ブログは死なず、ただ放置されるのみ。

終わっちゃいましたね。

僕とジャコの浅くて遠い関係

まあ、結論から言うと帰宅後、速攻で「Word of Mouth Revisited」を iTMS で購入してしまったわけです。

それだけだと何なので、ジャコについてのお話を少し。

私がジャコを知ったのは高校のころ、当時ブラバンでラッパを吹いていた私は、コンビニでいつも流れていた BOOWY の「マリオネット」を聴いて、ベースって8分音符でデデデデデデデデとか弾いてるだけで何が楽しいのかまったく理解できず、チューバ(ラッパの巨大なやつ)みたいにメロディアスに弾いたらおもしろそうだとか、女の子にモテるんじゃないかとか、弦が4本しかないから簡単じゃないかと思ってベースを始めることにした。ちなみに今では松井恒松さんのベースはとてつもなくすごいと思うし、ベースなんて女の子にモテないし、弦は4本だが太いわ長いわで、いかに当時の自分がアホだったかと今書いててあきれている。

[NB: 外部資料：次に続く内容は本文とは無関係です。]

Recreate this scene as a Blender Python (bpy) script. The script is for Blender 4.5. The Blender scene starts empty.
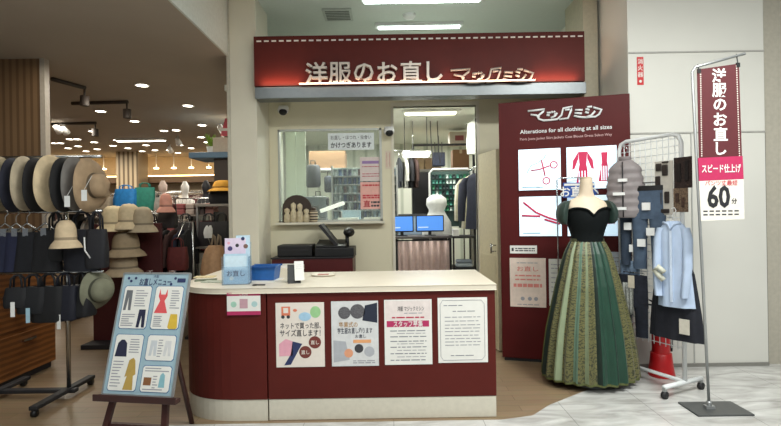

で、ベースを始めるなら、まずは雑誌とか買って情報収集しようと思ったら、どの音楽雑誌もみんな同じ人が表紙で、いったいなんなのだろうと思いつつ、やっぱり同じ人が表紙のベースマガジンを手にとった、最初のページを読むとどうやら表紙になってる有名なミュージシャンが死んだらしい。ふうん。

そんな感じでジャコと私は出会った。

死後、再販されたファーストアルバムは雑誌で絶賛され、とりあえず買ってみるかと思って1曲目「ドナ・リー」を聴いたときのショックは今でも忘れることができない。


正確に弾き出されるメロディアスかつリズミカルな16分音符のダンスの洪水。しかし、このときは「ベースでここまで早弾きができるのかすげえ」と、またアホな感想しかもってなかった。

そして次のアルバム


ジャズ雑誌で絶賛されていた「Three Views Of A Secret」を目当てに買ったのだが、3曲目の「Liberty City」が終わると(今だから思うのだろうけど)そこから先には狂気の世界の入り口が充分見えていたように思える。ラストの曲「John And Mary」でジャコの子供達の声が聞こえるが、そこに確かにあったはずの愛はジャコを救うことはなかった。

その後、ジャコは酒におぼれ、ドラッグにはまり、全てを無くし、金も持たずに酒場に押し入ろうとしたところを店のマスターに殴られ死んだ。

すばらしいミュージシャンのつまらない最後。

Jaco Pastorius Big Band/Victor Bailey - Word of Mouth Revisited iTunes


いま現役バリバリの大物ベーシストたちが、彼らの中のジャコに身をまかせて弾くベースを聴いてると、ジャコは彼らの中に生きているんだ、とか感じちゃうけど、そういう「死んで伝説に」みたいなのは嫌いなので、そういうことは考えずに聴こうと思う今日この頃です。